Historia que niega a los investigadores el legítimo derecho de preguntar y -si no se pregunta- ¿cómo descorremos los velos de las conveniencias? La Iglesia Católica, que tanto protagonismo tuvo en la Guerra Civil, ¿está dispuesta a abrir sus archivos y asumir su cuotaparte de responsabilidad o preferirá ocultarse en el mismo silencio cómplice con que trata de esconder los casos de pedofilia que la conmueven sin que la autoridad papal dé muestras de su compromiso para erradicar tamaño crimen de su seno?

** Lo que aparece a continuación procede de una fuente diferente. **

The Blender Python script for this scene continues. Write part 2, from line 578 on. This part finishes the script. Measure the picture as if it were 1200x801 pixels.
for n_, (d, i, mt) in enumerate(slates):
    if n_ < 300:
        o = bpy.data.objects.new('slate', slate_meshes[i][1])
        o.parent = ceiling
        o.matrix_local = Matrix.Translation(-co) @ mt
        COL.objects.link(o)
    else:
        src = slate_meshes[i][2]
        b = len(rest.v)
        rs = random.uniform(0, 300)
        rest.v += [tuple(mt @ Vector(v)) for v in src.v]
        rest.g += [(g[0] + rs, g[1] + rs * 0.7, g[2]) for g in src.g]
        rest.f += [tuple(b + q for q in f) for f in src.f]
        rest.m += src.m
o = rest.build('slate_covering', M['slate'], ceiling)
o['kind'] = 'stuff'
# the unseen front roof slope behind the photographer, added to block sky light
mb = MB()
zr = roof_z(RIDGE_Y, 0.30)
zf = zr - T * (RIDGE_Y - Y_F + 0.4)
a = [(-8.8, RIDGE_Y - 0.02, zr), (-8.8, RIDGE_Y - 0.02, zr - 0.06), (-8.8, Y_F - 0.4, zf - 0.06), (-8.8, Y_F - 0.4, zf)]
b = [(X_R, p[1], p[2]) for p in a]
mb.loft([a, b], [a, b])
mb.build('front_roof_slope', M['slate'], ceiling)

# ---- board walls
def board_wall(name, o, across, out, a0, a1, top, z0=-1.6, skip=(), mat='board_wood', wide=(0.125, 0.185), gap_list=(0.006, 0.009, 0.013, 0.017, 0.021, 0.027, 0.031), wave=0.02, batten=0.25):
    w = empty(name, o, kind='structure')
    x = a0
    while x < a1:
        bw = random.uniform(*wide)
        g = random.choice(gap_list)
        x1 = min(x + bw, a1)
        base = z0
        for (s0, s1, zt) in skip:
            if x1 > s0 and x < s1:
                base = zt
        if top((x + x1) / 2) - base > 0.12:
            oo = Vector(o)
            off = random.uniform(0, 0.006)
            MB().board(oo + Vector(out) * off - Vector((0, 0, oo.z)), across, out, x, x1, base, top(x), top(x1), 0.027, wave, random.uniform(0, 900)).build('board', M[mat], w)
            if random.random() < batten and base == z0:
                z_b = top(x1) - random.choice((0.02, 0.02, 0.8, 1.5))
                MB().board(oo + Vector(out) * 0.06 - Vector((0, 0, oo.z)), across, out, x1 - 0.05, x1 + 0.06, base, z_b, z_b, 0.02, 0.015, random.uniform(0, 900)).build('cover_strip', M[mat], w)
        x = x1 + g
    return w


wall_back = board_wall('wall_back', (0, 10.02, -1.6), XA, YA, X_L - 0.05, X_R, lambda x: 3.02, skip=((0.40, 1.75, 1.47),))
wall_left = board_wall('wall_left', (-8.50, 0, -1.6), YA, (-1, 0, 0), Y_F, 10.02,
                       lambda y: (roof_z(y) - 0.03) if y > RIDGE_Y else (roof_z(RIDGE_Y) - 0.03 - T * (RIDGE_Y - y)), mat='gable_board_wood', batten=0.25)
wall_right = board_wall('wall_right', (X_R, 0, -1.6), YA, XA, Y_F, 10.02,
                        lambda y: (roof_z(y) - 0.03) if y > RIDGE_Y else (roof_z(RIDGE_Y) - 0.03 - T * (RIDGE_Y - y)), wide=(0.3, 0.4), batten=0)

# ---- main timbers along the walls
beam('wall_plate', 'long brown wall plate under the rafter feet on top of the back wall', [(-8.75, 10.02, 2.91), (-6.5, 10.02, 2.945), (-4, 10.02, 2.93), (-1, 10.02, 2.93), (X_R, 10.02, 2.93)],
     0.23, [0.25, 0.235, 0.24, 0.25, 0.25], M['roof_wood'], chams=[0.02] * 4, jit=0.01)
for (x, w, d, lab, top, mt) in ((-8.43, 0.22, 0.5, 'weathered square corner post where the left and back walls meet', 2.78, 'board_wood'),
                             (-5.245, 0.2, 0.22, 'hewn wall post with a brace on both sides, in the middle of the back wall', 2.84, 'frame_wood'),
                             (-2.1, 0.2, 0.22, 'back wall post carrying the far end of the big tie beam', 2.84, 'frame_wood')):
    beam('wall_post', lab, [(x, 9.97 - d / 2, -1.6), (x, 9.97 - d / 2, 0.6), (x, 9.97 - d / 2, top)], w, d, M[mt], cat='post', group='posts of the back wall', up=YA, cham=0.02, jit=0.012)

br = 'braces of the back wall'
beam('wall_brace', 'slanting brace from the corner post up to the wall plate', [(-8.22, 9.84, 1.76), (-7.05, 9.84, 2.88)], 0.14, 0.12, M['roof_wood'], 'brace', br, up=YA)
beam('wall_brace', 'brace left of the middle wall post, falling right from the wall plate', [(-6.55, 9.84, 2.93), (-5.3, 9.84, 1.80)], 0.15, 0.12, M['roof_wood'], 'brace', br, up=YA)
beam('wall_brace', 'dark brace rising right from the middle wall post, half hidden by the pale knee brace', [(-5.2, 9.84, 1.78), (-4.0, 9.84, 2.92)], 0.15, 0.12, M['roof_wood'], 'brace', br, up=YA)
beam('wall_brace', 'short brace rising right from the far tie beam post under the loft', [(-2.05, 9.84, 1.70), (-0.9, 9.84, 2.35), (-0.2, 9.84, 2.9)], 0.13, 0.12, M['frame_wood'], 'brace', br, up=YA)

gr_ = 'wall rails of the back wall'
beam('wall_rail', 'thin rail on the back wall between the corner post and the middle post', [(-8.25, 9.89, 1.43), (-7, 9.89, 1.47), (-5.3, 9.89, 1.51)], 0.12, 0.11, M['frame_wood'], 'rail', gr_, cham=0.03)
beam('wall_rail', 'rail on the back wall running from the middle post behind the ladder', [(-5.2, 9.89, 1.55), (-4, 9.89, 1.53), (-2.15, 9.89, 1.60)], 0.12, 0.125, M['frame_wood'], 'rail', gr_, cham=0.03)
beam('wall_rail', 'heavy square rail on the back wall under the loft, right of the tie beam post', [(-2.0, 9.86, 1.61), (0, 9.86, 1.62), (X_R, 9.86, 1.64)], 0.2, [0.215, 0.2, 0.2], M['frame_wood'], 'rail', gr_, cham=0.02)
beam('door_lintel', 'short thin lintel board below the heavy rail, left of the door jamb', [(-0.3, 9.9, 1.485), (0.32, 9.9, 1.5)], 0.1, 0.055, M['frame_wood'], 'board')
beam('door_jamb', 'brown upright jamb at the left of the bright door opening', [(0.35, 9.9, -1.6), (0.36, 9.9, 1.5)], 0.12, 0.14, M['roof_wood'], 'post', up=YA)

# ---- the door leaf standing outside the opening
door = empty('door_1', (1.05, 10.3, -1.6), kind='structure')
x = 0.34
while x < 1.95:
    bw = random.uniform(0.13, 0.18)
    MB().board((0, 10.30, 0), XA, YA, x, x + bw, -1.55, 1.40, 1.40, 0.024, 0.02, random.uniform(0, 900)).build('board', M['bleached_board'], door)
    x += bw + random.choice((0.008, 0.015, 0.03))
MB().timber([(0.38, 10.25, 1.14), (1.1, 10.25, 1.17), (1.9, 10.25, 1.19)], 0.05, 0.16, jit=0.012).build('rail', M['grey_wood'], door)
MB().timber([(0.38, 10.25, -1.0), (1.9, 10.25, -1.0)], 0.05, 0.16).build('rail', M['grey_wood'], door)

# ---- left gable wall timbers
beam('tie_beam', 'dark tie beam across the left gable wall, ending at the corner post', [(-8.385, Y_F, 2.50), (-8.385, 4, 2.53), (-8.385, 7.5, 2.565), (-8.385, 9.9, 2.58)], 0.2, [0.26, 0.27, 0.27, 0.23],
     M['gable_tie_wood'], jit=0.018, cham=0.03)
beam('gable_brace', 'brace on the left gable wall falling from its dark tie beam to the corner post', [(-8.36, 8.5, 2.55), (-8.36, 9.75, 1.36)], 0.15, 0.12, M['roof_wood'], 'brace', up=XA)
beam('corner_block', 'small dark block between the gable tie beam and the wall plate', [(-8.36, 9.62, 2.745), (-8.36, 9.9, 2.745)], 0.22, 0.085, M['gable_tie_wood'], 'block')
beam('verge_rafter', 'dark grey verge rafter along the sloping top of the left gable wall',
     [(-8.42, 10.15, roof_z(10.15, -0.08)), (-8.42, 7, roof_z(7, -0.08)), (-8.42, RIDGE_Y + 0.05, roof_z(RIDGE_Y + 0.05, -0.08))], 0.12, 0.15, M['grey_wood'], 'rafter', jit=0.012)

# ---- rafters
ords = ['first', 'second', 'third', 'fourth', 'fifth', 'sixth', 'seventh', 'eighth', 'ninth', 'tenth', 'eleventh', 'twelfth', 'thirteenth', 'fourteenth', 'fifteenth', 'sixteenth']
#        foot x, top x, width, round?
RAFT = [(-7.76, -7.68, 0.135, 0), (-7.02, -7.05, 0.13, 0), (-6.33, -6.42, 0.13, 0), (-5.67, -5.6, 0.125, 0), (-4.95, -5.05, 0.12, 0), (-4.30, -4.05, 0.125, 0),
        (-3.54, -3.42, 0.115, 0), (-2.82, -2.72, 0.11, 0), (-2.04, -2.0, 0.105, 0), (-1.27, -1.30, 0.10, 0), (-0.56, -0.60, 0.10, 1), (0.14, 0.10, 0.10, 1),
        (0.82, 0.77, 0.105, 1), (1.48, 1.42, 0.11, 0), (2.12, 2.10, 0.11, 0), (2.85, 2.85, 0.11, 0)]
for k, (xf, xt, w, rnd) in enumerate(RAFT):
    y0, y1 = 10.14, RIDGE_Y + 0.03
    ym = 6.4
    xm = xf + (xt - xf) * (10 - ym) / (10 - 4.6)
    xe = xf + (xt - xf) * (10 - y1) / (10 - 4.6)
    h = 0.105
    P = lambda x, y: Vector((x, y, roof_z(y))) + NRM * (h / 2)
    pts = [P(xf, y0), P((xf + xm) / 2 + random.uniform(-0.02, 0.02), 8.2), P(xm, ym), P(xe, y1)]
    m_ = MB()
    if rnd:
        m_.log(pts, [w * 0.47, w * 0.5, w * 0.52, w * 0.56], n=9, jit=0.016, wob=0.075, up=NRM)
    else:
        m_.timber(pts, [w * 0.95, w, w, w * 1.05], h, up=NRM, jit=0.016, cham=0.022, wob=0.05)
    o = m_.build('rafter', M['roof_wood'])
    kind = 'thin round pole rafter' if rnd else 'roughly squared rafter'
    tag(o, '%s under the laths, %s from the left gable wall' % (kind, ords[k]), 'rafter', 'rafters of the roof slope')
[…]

¿Ésa será la razón por la que el episcopado español puso como condición previa que no se incorporara al debate la monumental obra del historiador británico Hugh Thomas, titulada La Guerra Civil Española, en la que, con la habilidad de un cirujano, reconstruye, in totum la contienda? Obra que, editada en 1961, tuvo que circular en la clandestinidad a pesar de los esfuerzos del gobierno de Franco y la estigmatización de la clerecía que desde los púlpitos amenazaba con excomulgar a quienes se atrevieran a leerla.
Obra, además, que durante su período de clandestinidad, sufrió adulteraciones de todo tipo, según fuese su ocasional editor. En procura, por cierto, de sacar alguna tajada para mejorar el posicionamiento de sus partidos o cuidar la imagen de aquellos que habían erigido en líderes.
Es menester retomar el hilo conductor. La construcción democrática de la historia no es un relato que busque consensos; no está, por tanto, en el contenido de lo que pasó en el pasado sino en la manera de volver sobre él.

Es importante establecer un terreno donde se puedan debatir argumentos, datos, procedimientos metodológicos, etcétera, sabiendo que es inevitable enfrentar visiones subjetivas, cargas ideológicas y valores en cada uno de los que intervienen.
Pero por todas esas cuestiones pasarán generaciones para sanar esas heridas.
Vivimos una historia de combate y lo sabemos. Se han vuelto a cavar trincheras, esta vez de papel.
Trincheras que muchas veces dejan paso a la intolerancia y a las amenazas contra aquellos que dicen lo que no queremos que digan.